Some 500 members of Bosnia's youngest generation benefited last winter from a €15,000 Delta club project that restored central heating at the Kasin Do school on the outskirts of Sarajevo.

Members are also focusing on networking with other Rotarians throughout the country, an essential activity in a place where little gets done unless one has the right contacts or knows someone who does. Delta member Susanne Prahl-Landzo says her Rotary contacts were invaluable when the nongovernmental organization that she heads, Via Kult, organized a huge children's festival this past June.

"I am, of course, in Rotary because it fits my ideas but also because it gives me an entire new network," says Prahl-Landzo, who is from Germany but has been living here for almost 10 years and is married to a Bosnian man. "We had a meeting with clubs from all over Bosnia, and because I'm busing all these kids in, I got a call from Tuzla, saying, 'My wife works with disabled kids. She can help you.' Rotary is a completely new angle of friendship, one that's not private and one that's not strictly business."

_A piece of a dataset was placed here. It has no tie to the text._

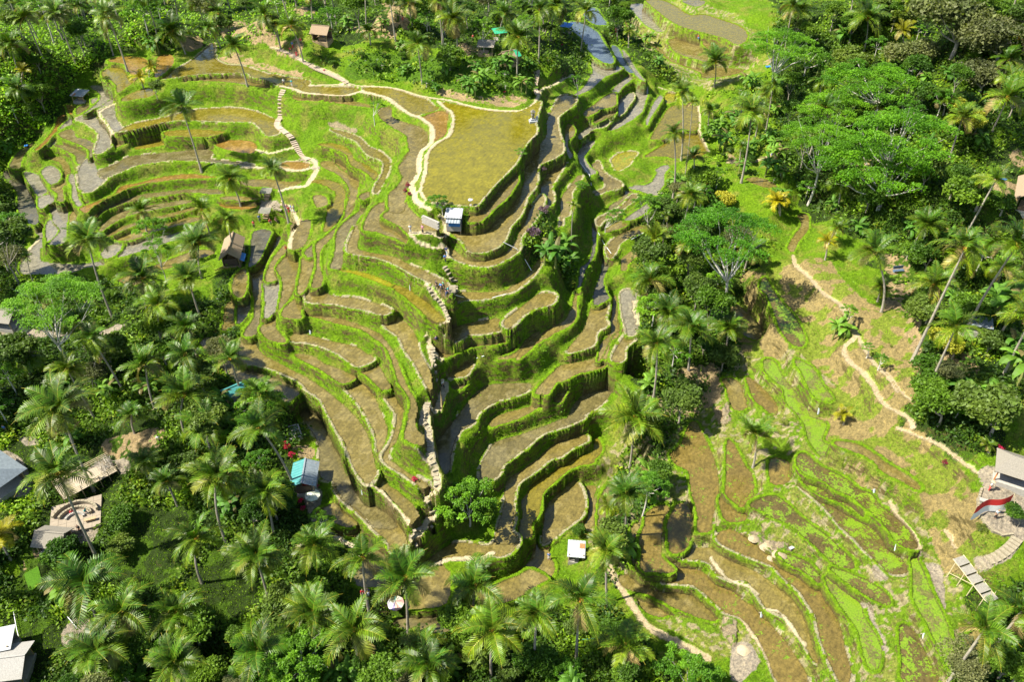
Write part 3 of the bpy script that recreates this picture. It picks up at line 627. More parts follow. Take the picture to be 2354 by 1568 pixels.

Though the world's focus has moved on from the Balkans to the Middle East, Bosnia-Herzegovina's renewed Rotary clubs are here for the long haul. Back in Karacici village, the Bosnia project director of Farmer Helping farmer, the Rotarians' local NGO partner, notes that club involvement in the housing effort helps make up for the receding tide of international donations.

"The shelters aren't a permanent solution,but [the villagers] can live there for three or four years,"says Namir Poric.

Meanwhile, the shelters are so valuable to Kadefa Bektic that she describes theirs as "golden." Her husband adds: "We would still be refugees if [the Rotarians] hadn't done this."